Organizations’ finances plunge further in doubt

The financial threats facing the Women and Gender Equity Center and the Center for Alcohol Studies and Education got a bit more serious last week, with both entities now possibly staring at collapses next year.

The Flipside is facing financial concerns of its own after the English department rescinded its sponsorship of the magazine earlier this semester, curtailing the magazine’s status and possibly placing new limits on its funding eligibility.

Student Senate announced Monday that WAGE and CASE, both of which had scrambled earlier this year to obtain financial support through student-segregated fees, were denied any funding next year by the Senate Finance Commission.

Senate Treasurer Michael Umhoefer said after Monday’s meeting both organizations knew they were up against deadlines to find new sources of funding and failed to do so, which caused both to ask for financial support months after official requests for funding had been due.

“There has to be some sort of responsibility there,” Umhoefer said. “If I don’t turn in my budget for Senate, I get in trouble and there would be financial repercussions, and that’s just how it goes.”

Umhoefer and Sen.

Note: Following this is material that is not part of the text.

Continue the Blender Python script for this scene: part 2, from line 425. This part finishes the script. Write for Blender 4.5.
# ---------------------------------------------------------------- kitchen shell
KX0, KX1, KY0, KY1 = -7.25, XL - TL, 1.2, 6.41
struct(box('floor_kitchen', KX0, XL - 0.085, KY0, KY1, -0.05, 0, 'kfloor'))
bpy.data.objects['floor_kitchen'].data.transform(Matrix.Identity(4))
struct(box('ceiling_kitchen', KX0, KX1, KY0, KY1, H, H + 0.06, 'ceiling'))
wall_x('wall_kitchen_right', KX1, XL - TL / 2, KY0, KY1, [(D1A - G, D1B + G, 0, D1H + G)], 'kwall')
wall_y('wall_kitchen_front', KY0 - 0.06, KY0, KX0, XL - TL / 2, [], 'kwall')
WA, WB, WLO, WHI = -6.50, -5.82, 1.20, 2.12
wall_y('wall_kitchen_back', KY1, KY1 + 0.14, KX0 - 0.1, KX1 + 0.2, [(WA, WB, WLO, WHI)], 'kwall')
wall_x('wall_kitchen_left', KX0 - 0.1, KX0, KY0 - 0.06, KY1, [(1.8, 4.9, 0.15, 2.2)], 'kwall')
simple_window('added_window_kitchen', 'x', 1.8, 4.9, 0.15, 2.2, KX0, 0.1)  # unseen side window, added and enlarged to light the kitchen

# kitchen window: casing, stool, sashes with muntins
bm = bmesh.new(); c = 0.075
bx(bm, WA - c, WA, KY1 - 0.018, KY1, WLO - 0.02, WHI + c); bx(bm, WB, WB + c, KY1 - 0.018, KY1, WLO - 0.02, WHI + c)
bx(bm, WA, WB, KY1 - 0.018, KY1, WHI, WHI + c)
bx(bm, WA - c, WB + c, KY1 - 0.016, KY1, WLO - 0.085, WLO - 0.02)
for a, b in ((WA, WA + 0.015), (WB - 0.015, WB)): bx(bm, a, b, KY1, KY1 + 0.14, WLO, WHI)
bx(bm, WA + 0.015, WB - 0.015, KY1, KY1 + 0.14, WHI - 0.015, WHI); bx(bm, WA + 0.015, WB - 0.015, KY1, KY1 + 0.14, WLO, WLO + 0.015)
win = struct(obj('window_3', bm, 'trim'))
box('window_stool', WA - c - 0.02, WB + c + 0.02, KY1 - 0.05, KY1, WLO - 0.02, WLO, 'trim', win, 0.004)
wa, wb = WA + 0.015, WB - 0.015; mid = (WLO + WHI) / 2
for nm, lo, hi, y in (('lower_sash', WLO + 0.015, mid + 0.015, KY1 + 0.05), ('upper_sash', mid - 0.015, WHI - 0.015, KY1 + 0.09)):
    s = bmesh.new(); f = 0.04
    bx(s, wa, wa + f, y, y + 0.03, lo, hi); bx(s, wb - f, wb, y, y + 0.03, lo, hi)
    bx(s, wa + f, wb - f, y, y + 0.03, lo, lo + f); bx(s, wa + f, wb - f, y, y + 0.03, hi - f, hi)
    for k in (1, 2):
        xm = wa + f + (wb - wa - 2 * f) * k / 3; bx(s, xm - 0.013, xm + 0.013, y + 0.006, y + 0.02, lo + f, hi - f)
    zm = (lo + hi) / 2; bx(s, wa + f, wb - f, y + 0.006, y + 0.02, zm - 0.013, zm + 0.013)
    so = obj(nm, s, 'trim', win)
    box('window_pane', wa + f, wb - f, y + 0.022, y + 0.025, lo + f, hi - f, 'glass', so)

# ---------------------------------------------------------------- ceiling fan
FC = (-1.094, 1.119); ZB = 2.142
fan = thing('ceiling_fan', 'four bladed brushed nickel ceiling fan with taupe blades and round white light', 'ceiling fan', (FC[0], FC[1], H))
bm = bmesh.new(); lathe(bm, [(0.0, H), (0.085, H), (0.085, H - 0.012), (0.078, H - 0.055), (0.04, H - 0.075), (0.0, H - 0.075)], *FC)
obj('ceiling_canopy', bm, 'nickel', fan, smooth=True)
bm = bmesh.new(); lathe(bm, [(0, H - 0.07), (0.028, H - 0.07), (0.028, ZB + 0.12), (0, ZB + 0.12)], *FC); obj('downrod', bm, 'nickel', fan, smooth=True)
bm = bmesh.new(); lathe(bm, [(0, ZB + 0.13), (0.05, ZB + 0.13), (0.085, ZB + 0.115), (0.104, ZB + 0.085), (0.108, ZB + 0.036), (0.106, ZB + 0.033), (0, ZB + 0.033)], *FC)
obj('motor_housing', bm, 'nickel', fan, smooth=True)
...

Dylan Jambrek also said that WAGE and CASE are administrative organizations and should be funded by the university administration rather than student fees.

WAGE was funded through differential tuition dollars during the first three years of its operation. During those three years, the organization was required to find new sources of money but failed to do so, forcing WAGE to scramble for funding last year.

The organization was saved this year after several administrative offices agreed to fund WAGE for one year, but the organization again failed to find other sources of funding.

CASE has previously been supported through grants, but that funding is about to dry up with no alternatives yet on the table.

Jambrek said WAGE and CASE are now facing bankruptcy next year, but added both organizations can still appeal to Senate for a new decision.

“They have this year, and next year they have zero dollars, unless their appeal is successful,” Jambrek said, adding the appeal process will begin next week. He said Senate has between $600,000 and $900,000 in carryover funds available to hand out to organizations, but whether any of that will go to WAGE or CASE is yet to be determined.

Jambrek added that both organizations might still be able to receive help through grants or from the Chancellor, but that if those options don’t pan out, “then they’re pretty much eradicated – they’re pretty much gone.”

The Flipside’s funding eligibility could drop to just $750 a year after the English department withdrew its sponsorship of the organization this year, Jambrek said. Senate granted the Flipside $7,200 for the 2008-09 year, according to an e-mail sent to The Spectator last May by then-President Ray French.

“Basically any administrative or faculty department needs to absorb them and sponsor them,” Jambrek said. “They need to find a home, and if they don’t they’ll be at $750, which from my understanding of their budget would presumably kill their organization unless they have some other source of funding.”